* [Supplied information]:
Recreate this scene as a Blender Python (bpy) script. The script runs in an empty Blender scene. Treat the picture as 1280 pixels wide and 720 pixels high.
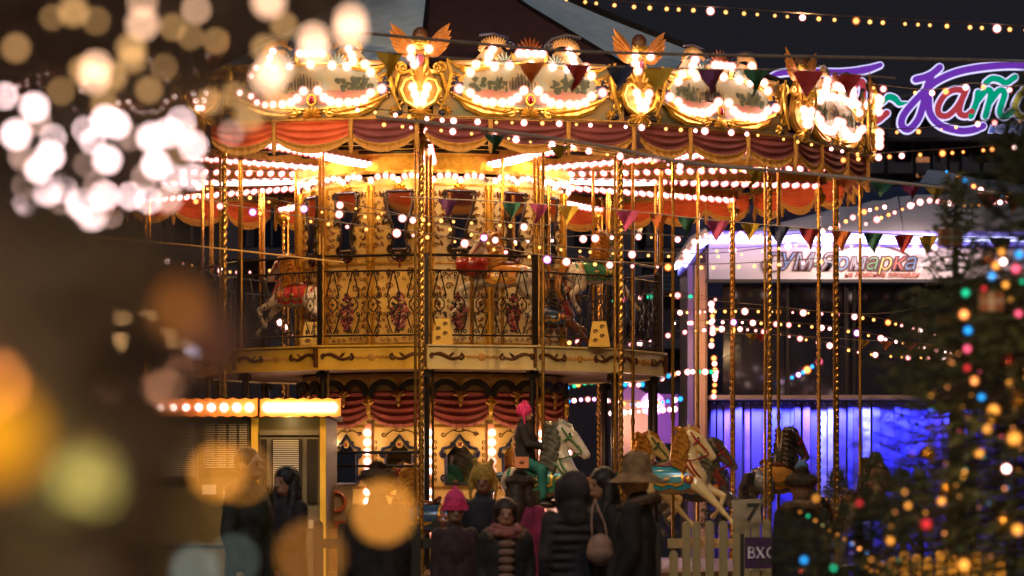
import bpy, bmesh, math, random
import numpy as np
from mathutils import Vector, Matrix
random.seed(11)
rnd = random.random
S = bpy.context.scene
PI = math.pi
R = math.radians
sin, cos = math.sin, math.cos

# ------------------------------------------------------------------ camera, world, exposure
EYE = 1.4            # camera height; horizon sits at row 620 of a 1280x720 frame, focal length 4000 px
F = 4000.0
cam = bpy.data.cameras.new('camera')
camo = bpy.data.objects.new('camera', cam)
S.collection.objects.link(camo)
camo.location = (0, 0, EYE)
camo.rotation_euler = (R(90), 0, 0)
cam.sensor_width = 36.0
cam.lens = F / 1280 * 36
cam.shift_y = 260 / 1280
cam.clip_start = 0.1
cam.clip_end = 2000
cam.dof.use_dof = True
cam.dof.focus_distance = 36.5
cam.dof.aperture_fstop = 2.9
S.camera = camo

W = bpy.data.worlds.new('World')
S.world = W
W.use_nodes = True
wb = W.node_tree.nodes['Background']
wb.inputs[0].default_value = (0.0118, 0.0112, 0.0150, 1)
wb.inputs[1].default_value = 1.0

# added cold fill from high in front, lifts roof and crowd
sl_ = bpy.data.lights.new('cold_fill', 'SUN'); sl_.energy = .45; sl_.angle = R(10); sl_.color = (.62, .80, 1)
slo = bpy.data.objects.new('cold_fill', sl_); S.collection.objects.link(slo); slo.rotation_euler = (R(38), R(-14), 0)

S.view_settings.view_transform = 'Standard'
S.view_settings.look = 'None'
S.view_settings.exposure = 0.0
S.view_settings.gamma = 1.0
S.render.engine = 'CYCLES'
cy = S.cycles
cy.use_denoising = True
try:
    cy.denoiser = 'OPENIMAGEDENOISE'
    cy.denoising_input_passes = 'RGB_ALBEDO_NORMAL'
except Exception:
    pass
cy.max_bounces = 6
cy.diffuse_bounces = 3
cy.glossy_bounces = 3
cy.transparent_max_bounces = 40
cy.sample_clamp_indirect = 2.0
cy.use_light_tree = True
cy.caustics_reflective = False
cy.caustics_refractive = False

def px(x, y, Y):
    """world point at depth Y that a 1280x720 frame shows at column x, row y"""
    return Vector(((x - 640) / F * Y, Y, EYE + (620 - y) / F * Y))
def zy(y, Y):
    return EYE + (620 - y) / F * Y

# ------------------------------------------------------------------ materials
MATS = {}
def mat(name, col, rough=.6, metal=0., col2=None, scale=8., bump=0., emit=None, es=0., coat=0., spread=(.35, .65), stretch=None):
    if name in MATS:
        return MATS[name]
    m = bpy.data.materials.new(name)
    m.use_nodes = True
    nt = m.node_tree
    b = nt.nodes['Principled BSDF']
    b.inputs['Roughness'].default_value = rough
    b.inputs['Metallic'].default_value = metal
    b.inputs['Base Color'].default_value = (*col, 1)
    if coat:
        b.inputs['Coat Weight'].default_value = coat
        b.inputs['Coat Roughness'].default_value = .12
    if col2 is not None or bump:
        tc = nt.nodes.new('ShaderNodeTexCoord')
        mp = nt.nodes.new('ShaderNodeMapping')
        nt.links.new(tc.outputs['Object'], mp.inputs[0])
        if stretch:
            mp.inputs['Scale'].default_value = stretch
        n = nt.nodes.new('ShaderNodeTexNoise')
        n.inputs['Scale'].default_value = scale
        n.inputs['Detail'].default_value = 5
        nt.links.new(mp.outputs[0], n.inputs[0])
        if col2 is not None:
            rp = nt.nodes.new('ShaderNodeValToRGB')
            rp.color_ramp.elements[0].position = spread[0]
            rp.color_ramp.elements[1].position = spread[1]
            rp.color_ramp.elements[0].color = (*col, 1)
            rp.color_ramp.elements[1].color = (*col2, 1)
            nt.links.new(n.outputs[0], rp.inputs[0])
            nt.links.new(rp.outputs[0], b.inputs['Base Color'])
        if bump:
            bp = nt.nodes.new('ShaderNodeBump')
            bp.inputs['Strength'].default_value = bump
            bp.inputs['Distance'].default_value = .01
            nt.links.new(n.outputs[0], bp.inputs['Height'])
            nt.links.new(bp.outputs[0], b.inputs['Normal'])
    if emit is not None:
        b.inputs['Emission Color'].default_value = (*emit, 1)
        b.inputs['Emission Strength'].default_value = es
    MATS[name] = m
    return m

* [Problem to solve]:
With the pictures left out, restate word for word every line of the data above, from the first down to the line that contains "S.camera = camo".

* [Complete response]:
Recreate this scene as a Blender Python (bpy) script. The script runs in an empty Blender scene. Treat the picture as 1280 pixels wide and 720 pixels high.
import bpy, bmesh, math, random
import numpy as np
from mathutils import Vector, Matrix
random.seed(11)
rnd = random.random
S = bpy.context.scene
PI = math.pi
R = math.radians
sin, cos = math.sin, math.cos

# ------------------------------------------------------------------ camera, world, exposure
EYE = 1.4            # camera height; horizon sits at row 620 of a 1280x720 frame, focal length 4000 px
F = 4000.0
cam = bpy.data.cameras.new('camera')
camo = bpy.data.objects.new('camera', cam)
S.collection.objects.link(camo)
camo.location = (0, 0, EYE)
camo.rotation_euler = (R(90), 0, 0)
cam.sensor_width = 36.0
cam.lens = F / 1280 * 36
cam.shift_y = 260 / 1280
cam.clip_start = 0.1
cam.clip_end = 2000
cam.dof.use_dof = True
cam.dof.focus_distance = 36.5
cam.dof.aperture_fstop = 2.9
S.camera = camo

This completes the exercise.